O que eu aprendi com bell hooks
Vítor Pluceno Behnck,
Bolsista PET-Letras
Letras – Inglês
Da Pedagogia Engajada ao ensino e aprendizagem sem limites, os catorze ensaios do livro Ensinando a Transgedir, escrito pela norte-americana bell hooks (assim mesmo, em letras minúsculas), apresentam diversos e ricos posicionamentos e relatos acerca da pedagogia crítica. Nesse texto, busco traduzir em palavras alguns dos tantos ensinamentos que esta obra me trouxe — e tentarei demonstrar o porquê acredito que essa seja uma obra indispensável para qualquer educador no século vinte e um.
Primeiramente, é interessante ressaltar como a história pessoal da autora se intersecciona com o ideal norteador de toda sua obra: o pensamento crítico. Um fato marcante, em sua história, é que hooks frequentou a educação básica nos Estados Unidos durante o regime de segregação social, como ela comenta na Introdução de Ensinando a transgredir:
essa transição das queridas escolas exclusivamente negras para escolas brancas onde os alunos negros eram sempre vistos como penetras, como gente que não deveria estar ali, me ensinou a diferença entre a educação como prática da liberdade e a educação que só trabalha para reforçar a dominação. (hooks, 2020, p.12).
Mais tarde, na universidade, hooks relata seu espanto com seus professores reforçando a ideia de que o objetivo principal da educação era aprender obediência e autoridade. A partir dessa experiência avassaladora, a autora começou a escrever seu primeiro livro durante a graduação, o que a levou para a perspectiva da pedagogia engajada e à noção de que havia — e adiciono, ainda há — uma séria crise na Educação.
hooks foi profundamente tocada pelo trabalho de Paulo Freire e Thich Nhat Hanh, que a influenciaram a combater o sistema bancário de educação[1]. Assim, a autora propôs um modelo educacional holístico, considerando que a sala de aula “será também um local de crescimento para o professor, que será fortalecido e capacitado por esse processo” (hooks, 2020, p. 35). Deste modo, ela reforça a ideia da “do-discência” proposta por Freire (2021), em que o professor aprende ao passo que ensina, e os estudantes ensinam ao passo que aprendem.
Como pontuei anteriormente, acredito que a Educação — sobretudo no Brasil — enfrenta uma severa crise. E não se trata de uma crise somente de recursos ou políticas públicas, mas uma crise ideológica.

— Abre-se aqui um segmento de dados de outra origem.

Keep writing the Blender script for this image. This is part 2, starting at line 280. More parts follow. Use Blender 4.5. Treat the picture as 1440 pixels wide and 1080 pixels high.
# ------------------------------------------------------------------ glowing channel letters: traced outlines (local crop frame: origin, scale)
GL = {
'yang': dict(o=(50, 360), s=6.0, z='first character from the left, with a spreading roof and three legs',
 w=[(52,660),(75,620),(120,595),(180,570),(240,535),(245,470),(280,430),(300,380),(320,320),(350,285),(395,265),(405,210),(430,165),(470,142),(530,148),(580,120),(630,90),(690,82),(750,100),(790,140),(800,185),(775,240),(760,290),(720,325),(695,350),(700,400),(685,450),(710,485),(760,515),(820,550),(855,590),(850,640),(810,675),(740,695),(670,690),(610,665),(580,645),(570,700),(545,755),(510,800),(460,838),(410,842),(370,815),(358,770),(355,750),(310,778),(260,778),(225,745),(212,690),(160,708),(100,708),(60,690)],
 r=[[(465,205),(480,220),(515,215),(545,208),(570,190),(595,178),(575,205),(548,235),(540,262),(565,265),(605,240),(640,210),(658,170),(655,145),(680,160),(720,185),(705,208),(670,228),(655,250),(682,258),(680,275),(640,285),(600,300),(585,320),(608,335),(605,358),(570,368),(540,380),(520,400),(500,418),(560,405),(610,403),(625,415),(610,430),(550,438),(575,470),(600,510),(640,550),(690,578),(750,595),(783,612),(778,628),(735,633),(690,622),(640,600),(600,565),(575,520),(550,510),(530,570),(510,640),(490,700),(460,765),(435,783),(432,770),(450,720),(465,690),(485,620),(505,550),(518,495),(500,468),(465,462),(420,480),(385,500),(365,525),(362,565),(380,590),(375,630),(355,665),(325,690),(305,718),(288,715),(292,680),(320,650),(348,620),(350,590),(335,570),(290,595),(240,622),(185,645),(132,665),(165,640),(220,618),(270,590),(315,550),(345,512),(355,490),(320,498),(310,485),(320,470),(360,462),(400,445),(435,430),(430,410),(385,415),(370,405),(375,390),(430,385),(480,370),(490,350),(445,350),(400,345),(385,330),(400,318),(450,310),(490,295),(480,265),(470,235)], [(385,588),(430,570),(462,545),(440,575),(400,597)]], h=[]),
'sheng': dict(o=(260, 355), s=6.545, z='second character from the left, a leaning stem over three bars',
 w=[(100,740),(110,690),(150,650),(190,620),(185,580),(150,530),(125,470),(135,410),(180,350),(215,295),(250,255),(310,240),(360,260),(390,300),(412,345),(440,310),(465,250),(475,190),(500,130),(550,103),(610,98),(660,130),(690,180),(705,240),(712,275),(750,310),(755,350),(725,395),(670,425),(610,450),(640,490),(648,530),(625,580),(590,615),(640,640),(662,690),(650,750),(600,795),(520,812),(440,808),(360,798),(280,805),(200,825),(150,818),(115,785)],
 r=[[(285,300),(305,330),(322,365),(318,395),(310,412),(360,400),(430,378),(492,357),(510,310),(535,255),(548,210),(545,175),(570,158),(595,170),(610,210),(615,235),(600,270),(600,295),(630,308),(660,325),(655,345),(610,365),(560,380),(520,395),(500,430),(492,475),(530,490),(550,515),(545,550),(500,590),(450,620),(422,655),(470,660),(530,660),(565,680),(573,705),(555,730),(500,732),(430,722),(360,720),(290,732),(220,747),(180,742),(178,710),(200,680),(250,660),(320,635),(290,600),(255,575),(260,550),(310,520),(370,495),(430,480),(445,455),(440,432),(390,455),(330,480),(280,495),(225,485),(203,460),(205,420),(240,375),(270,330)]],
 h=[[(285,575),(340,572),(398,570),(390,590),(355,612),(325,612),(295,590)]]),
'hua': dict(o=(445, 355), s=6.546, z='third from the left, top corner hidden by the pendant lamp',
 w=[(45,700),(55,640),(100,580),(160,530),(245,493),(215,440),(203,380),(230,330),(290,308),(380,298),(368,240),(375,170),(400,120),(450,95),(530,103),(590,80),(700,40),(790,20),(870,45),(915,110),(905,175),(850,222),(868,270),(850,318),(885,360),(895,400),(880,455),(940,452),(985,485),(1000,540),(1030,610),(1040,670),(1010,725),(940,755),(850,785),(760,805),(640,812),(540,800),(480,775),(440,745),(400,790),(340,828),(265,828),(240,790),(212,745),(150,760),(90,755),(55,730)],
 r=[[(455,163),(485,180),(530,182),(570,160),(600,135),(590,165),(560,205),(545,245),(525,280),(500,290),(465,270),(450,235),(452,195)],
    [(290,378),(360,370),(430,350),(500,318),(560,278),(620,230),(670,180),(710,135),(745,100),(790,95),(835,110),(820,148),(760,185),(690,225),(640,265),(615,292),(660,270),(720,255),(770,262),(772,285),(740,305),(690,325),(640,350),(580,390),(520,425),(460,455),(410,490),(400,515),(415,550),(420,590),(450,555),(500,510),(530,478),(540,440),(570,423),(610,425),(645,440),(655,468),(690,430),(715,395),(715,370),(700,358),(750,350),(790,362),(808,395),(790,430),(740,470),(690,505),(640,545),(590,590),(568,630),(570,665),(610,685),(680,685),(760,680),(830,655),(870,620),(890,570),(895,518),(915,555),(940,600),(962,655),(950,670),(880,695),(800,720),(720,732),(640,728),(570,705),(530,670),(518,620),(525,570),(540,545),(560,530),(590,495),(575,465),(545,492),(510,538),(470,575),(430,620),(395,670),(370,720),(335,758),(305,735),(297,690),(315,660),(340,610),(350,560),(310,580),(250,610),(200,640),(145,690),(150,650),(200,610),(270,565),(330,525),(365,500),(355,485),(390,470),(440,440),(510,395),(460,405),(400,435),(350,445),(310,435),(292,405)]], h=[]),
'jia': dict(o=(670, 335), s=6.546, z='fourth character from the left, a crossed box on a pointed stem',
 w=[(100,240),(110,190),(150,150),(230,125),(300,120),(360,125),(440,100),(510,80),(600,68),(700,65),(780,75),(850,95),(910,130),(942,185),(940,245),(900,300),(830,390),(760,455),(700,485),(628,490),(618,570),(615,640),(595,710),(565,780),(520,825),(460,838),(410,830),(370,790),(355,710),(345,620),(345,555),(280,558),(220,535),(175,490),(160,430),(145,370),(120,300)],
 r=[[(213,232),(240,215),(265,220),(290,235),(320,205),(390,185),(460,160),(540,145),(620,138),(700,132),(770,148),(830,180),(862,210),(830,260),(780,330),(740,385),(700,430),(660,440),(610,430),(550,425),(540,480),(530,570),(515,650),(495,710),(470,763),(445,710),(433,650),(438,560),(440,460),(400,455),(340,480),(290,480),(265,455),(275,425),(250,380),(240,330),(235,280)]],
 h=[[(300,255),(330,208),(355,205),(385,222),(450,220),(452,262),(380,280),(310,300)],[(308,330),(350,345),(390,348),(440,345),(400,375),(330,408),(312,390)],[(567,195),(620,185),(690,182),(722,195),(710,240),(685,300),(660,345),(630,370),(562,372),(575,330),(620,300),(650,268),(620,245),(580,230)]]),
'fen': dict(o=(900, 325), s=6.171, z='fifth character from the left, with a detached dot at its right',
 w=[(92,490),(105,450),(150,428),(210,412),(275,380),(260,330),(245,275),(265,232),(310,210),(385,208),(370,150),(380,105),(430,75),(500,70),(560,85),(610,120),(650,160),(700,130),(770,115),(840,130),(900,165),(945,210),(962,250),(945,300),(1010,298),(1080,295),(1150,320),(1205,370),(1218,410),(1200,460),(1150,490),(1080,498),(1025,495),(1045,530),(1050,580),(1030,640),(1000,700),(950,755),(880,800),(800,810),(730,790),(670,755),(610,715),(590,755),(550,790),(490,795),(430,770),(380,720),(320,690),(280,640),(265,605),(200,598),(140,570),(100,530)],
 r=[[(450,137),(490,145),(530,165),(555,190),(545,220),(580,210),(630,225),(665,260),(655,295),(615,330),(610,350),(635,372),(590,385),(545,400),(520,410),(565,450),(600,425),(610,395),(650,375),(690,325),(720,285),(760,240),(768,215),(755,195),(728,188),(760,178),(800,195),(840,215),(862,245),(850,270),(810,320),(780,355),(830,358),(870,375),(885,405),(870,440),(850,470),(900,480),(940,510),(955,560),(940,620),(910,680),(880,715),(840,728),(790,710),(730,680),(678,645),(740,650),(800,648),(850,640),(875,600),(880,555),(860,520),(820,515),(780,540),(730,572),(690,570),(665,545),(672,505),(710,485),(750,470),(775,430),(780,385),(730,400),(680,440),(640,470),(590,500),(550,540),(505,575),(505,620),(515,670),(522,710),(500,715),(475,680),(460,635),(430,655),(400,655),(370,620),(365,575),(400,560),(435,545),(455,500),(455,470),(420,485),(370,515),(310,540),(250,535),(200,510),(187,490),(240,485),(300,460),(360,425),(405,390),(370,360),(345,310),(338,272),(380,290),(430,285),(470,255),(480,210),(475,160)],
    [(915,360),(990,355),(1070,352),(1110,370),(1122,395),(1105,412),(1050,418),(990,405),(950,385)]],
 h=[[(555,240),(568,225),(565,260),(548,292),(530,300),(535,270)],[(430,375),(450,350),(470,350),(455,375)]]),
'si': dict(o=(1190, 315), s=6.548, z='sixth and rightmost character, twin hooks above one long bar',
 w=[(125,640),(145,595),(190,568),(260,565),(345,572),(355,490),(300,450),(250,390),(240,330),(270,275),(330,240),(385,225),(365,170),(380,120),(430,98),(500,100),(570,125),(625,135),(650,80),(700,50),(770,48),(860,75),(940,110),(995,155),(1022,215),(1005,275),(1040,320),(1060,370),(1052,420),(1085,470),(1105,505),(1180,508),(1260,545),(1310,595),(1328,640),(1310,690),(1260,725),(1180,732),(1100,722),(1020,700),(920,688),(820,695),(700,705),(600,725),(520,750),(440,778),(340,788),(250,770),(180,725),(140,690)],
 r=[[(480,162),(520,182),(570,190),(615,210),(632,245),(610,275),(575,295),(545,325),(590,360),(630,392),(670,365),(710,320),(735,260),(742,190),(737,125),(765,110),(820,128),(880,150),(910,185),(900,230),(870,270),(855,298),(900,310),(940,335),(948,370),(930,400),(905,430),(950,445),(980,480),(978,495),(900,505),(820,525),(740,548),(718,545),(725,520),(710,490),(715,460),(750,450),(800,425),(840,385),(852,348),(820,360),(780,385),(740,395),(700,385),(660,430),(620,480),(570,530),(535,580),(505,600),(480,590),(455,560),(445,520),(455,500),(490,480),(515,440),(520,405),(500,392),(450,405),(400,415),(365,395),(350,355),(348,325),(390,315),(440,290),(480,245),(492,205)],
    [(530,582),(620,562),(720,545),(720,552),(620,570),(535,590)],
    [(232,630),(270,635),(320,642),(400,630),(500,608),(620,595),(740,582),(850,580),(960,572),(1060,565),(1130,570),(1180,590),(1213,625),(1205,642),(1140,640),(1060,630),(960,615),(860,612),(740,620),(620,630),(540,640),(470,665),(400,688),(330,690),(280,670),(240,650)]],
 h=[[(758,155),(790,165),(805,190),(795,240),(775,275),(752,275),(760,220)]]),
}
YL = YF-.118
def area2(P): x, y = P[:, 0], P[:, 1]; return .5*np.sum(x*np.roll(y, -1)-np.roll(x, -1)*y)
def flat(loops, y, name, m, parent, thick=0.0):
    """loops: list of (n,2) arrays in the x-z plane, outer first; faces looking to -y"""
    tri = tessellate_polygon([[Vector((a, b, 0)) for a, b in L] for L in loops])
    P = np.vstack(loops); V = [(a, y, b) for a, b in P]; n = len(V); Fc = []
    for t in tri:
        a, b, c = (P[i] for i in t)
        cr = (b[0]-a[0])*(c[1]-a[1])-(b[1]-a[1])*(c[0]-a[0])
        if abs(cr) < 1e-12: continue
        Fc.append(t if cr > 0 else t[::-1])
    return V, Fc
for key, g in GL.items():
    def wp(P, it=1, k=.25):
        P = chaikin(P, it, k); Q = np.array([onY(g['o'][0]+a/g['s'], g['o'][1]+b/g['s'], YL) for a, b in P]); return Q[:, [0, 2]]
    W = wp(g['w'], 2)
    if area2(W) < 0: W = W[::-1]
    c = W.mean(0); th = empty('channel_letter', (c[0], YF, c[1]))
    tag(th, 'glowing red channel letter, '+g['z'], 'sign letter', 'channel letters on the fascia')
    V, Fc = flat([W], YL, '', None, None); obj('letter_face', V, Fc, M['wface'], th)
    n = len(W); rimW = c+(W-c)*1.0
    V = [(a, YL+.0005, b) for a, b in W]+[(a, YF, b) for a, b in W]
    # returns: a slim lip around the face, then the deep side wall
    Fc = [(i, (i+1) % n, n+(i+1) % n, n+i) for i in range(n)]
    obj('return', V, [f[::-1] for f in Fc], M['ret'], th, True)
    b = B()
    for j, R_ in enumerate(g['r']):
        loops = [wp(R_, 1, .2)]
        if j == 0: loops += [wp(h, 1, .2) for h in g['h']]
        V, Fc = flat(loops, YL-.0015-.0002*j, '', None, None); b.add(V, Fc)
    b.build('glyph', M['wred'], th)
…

Forças políticas nefastas declaradamente autoritárias minam o sistema educacional já precarizado, impondo perspectivas neoliberais que exacerbam as desigualdades mascaradas pelo discurso simplista e meritocrata.
Portanto, hooks é voz dissidente desse projeto de educação bancário e desigualitário. Entender a educação como prática de liberdade é um passo essencial para a formação de “do-discentes” críticos e engajados com a realidade de seus estudantes, tornando a sala de aula um espaço que acolha os indivíduos em sua totalidade, e não como meros projetos de mão-de-obra qualificada. hooks nos permite transgredir a “coisificação” de toda uma classe que merece ser tratada com boniteza e consciência. Ensinar a transgredir é preciso, e mais do que isso: é cada dia mais urgente.
Fonte: Querido Clássico, 2022.*
[1] “Paulo chamou de “educação bancária” àquela que considerava que “o educador é sempre o que educa, e o educando o que é educado; o educador é o que sabe, e os educandos os que não sabem”; o educador é o que fala, os educandos os que escutam docilmente; os educadores sujeitos, os educandos objetos”. Contrapondo-se à educação bancária, propunha que os educadores fossem humanistas, que empreendessem uma educação problematizadora, revolucionária, que se identificassem com seus educandos. Tudo isso levaria a libertação de ambos” (HADDAD, 2019, p. 95).
Referências
FREIRE, Paulo. Pedagogia da Autonomia: saberes necessários a prática educativa. 70 ed. Rio de Janeiro: Paz e Terra, 2021.
HADDAD, Sérgio. O educador: um perfil de Paulo Freire. 1a ed. São Paulo: Todavia, 2019.
hooks, b. Ensinando a transgredir: a educação como prática de liberdade. 2a ed. São Paulo: Editora WMF Martins Fontes, 2017.
*Fotodescrição: imagem de fundo rosa caro com palavras escritas em letras cursivas. No centro, há uma colagem da autora bell hooks, que possui pele negra, cabelo crespo preto e veste uma blusa de manga comprida florida, com a cabeça apoiada em seu queixo. Atrás dela, há asas de borboletas na cor vermelho escuro.